Sometimes we love a person so that we can realize how much love we are capable of giving. They need love and we have the ability to give it.. so we are allowed the opportunity to give it.
But we take their inability to love us with the same intensity as a sign that something about us is hard to love. We regret giving so much of ourselves because we are left in pain wondering why what we gave was not valued or appreciated.
Just remember this: the love that you give never goes to waste.
I picked out a few lines from a quote and put them above.
The thing is, I don't regret giving so much of myself.
I don't.
I do know things about myself that there was no way for me to know without that experience.
I'm scared.
I'm scared that I'll never be able to muster up that much effort again because it yielded no long lasting relationship.

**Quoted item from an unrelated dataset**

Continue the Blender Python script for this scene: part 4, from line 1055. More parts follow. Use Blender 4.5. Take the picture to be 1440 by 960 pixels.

I tried as hard as I could and it wasn't enough so why try again?
That's my issue.
I'm trying to employ this thing my mentor told me...don't let your feelings control your feet.
You may not want to do x, y, or z but your feet go on the date.
I can feel myself retreating into the safety of studying, of school, of academics.
I've always relied heavily on friendships and I can see myself never getting away from that even though I do want to be married.
I guess no one has inspired me enough to want to give that much effort.
So maybe its not that I can't but more so that I don't have a reason to.
Yea...I'm going to go with that.
And hope less is sometimes sad.
I want to be hopeful.
But I feel like I used my whole tank of hopeful and now I'm on E.
God, go on ahead and replenish that when I'm ready to handle it. Thanks!